[START OF GIVEN INFORMATION]

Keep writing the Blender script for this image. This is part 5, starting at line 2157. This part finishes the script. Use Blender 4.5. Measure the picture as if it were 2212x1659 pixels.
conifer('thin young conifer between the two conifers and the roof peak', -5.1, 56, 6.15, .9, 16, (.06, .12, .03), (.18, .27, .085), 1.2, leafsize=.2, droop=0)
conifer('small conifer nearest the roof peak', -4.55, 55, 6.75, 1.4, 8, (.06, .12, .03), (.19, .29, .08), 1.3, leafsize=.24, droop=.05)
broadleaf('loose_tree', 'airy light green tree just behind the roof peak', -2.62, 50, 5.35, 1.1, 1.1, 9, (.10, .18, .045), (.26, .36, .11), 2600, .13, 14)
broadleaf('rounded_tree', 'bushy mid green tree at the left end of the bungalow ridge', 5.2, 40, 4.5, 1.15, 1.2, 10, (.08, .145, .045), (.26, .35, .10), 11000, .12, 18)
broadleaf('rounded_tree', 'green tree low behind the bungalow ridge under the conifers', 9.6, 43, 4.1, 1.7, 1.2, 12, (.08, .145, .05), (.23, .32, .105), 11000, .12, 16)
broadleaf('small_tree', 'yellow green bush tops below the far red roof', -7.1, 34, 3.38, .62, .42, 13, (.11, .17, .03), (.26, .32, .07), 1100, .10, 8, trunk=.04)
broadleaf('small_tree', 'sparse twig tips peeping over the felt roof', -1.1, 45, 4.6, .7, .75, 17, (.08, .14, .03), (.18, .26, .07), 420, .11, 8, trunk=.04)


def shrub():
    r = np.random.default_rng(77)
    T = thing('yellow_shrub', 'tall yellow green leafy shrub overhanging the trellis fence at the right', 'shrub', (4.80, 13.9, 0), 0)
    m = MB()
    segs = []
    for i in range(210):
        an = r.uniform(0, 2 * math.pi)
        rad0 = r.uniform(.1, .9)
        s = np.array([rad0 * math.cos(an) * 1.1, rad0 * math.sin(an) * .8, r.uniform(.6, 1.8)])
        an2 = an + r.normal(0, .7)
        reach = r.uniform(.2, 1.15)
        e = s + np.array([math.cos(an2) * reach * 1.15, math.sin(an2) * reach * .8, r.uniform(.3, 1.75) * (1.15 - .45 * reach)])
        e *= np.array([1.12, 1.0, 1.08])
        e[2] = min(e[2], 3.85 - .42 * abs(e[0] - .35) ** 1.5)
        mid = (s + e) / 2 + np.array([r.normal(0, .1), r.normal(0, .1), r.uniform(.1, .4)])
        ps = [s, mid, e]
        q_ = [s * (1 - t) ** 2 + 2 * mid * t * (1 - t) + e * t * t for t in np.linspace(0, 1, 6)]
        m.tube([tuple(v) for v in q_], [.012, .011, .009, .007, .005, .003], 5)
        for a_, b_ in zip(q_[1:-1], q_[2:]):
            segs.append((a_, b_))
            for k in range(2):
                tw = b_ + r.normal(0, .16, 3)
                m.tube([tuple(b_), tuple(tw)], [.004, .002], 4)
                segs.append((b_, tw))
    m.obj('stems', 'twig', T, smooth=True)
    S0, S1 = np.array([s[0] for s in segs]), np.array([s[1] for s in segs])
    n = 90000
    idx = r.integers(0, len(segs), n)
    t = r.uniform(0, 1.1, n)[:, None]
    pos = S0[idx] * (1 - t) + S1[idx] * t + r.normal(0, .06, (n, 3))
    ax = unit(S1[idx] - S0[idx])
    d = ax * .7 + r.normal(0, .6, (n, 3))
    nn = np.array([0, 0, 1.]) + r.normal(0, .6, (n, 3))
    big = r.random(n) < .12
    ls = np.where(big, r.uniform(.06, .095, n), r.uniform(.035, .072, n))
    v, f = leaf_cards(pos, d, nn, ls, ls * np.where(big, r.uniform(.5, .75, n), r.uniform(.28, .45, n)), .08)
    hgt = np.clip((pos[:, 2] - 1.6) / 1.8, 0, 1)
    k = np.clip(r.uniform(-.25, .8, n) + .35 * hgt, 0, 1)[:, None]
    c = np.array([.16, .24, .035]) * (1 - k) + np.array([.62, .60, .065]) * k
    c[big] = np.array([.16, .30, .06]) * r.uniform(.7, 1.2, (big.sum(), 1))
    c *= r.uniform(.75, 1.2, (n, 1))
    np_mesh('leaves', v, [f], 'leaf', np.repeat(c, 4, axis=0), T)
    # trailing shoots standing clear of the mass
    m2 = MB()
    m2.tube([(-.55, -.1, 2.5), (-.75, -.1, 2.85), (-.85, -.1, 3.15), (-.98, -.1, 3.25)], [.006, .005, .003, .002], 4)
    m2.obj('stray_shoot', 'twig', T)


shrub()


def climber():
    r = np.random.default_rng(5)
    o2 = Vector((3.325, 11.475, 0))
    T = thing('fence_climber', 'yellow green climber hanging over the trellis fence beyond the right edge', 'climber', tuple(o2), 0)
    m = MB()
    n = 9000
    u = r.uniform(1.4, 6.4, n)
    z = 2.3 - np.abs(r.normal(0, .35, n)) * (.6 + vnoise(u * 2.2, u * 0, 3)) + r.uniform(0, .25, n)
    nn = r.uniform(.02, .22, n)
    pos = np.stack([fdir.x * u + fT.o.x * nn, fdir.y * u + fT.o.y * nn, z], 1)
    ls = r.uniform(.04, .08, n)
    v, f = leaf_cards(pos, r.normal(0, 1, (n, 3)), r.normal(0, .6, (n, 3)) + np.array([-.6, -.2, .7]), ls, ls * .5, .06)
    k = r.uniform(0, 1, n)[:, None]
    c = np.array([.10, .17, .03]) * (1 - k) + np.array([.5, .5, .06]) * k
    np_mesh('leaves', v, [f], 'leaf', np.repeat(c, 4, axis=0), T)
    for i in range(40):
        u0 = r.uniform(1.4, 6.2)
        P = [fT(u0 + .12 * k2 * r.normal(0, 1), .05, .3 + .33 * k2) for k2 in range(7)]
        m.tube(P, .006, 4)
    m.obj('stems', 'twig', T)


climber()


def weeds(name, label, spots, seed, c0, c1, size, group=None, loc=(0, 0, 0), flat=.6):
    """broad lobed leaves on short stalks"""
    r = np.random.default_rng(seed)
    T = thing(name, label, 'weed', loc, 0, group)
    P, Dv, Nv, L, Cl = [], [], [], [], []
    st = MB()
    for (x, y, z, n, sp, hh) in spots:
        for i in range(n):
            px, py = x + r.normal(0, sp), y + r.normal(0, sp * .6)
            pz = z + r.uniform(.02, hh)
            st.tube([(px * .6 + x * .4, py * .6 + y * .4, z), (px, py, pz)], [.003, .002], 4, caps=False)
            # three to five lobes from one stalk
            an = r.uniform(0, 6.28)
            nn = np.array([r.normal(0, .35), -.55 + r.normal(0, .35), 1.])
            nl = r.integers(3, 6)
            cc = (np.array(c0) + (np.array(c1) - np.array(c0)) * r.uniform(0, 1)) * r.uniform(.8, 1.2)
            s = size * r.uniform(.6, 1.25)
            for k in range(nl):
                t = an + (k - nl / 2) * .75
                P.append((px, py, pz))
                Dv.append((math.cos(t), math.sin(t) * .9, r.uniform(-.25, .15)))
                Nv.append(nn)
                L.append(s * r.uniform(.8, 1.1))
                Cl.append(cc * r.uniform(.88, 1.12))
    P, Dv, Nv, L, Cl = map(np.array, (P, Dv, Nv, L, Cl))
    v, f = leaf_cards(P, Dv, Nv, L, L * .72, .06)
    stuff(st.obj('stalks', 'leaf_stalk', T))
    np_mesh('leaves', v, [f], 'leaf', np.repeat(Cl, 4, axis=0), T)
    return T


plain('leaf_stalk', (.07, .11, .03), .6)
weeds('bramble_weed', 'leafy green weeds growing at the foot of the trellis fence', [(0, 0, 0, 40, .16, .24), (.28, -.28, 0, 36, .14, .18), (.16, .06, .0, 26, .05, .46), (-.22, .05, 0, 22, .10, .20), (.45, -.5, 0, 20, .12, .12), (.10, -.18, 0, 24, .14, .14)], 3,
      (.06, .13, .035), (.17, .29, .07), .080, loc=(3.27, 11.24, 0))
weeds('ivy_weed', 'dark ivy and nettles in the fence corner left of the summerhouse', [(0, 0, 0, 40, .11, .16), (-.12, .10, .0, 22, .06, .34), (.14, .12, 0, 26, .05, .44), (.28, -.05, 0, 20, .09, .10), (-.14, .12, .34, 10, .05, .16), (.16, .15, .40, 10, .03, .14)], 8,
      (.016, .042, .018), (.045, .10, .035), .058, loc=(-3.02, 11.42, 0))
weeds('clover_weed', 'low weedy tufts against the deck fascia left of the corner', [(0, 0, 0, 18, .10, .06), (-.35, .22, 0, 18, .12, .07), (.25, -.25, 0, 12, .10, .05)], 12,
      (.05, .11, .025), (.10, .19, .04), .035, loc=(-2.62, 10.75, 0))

[END OF GIVEN INFORMATION]

[TO DO]:
Word for word, quote the lines of the material from the first line through the line with "broadleaf('small_tree', 'sparse twig", both ends included.

[RESPONSE BELOW]:
Keep writing the Blender script for this image. This is part 5, starting at line 2157. This part finishes the script. Use Blender 4.5. Measure the picture as if it were 2212x1659 pixels.
conifer('thin young conifer between the two conifers and the roof peak', -5.1, 56, 6.15, .9, 16, (.06, .12, .03), (.18, .27, .085), 1.2, leafsize=.2, droop=0)
conifer('small conifer nearest the roof peak', -4.55, 55, 6.75, 1.4, 8, (.06, .12, .03), (.19, .29, .08), 1.3, leafsize=.24, droop=.05)
broadleaf('loose_tree', 'airy light green tree just behind the roof peak', -2.62, 50, 5.35, 1.1, 1.1, 9, (.10, .18, .045), (.26, .36, .11), 2600, .13, 14)
broadleaf('rounded_tree', 'bushy mid green tree at the left end of the bungalow ridge', 5.2, 40, 4.5, 1.15, 1.2, 10, (.08, .145, .045), (.26, .35, .10), 11000, .12, 18)
broadleaf('rounded_tree', 'green tree low behind the bungalow ridge under the conifers', 9.6, 43, 4.1, 1.7, 1.2, 12, (.08, .145, .05), (.23, .32, .105), 11000, .12, 16)
broadleaf('small_tree', 'yellow green bush tops below the far red roof', -7.1, 34, 3.38, .62, .42, 13, (.11, .17, .03), (.26, .32, .07), 1100, .10, 8, trunk=.04)
broadleaf('small_tree', 'sparse twig tips peeping over the felt roof', -1.1, 45, 4.6, .7, .75, 17, (.08, .14, .03), (.18, .26, .07), 420, .11, 8, trunk=.04)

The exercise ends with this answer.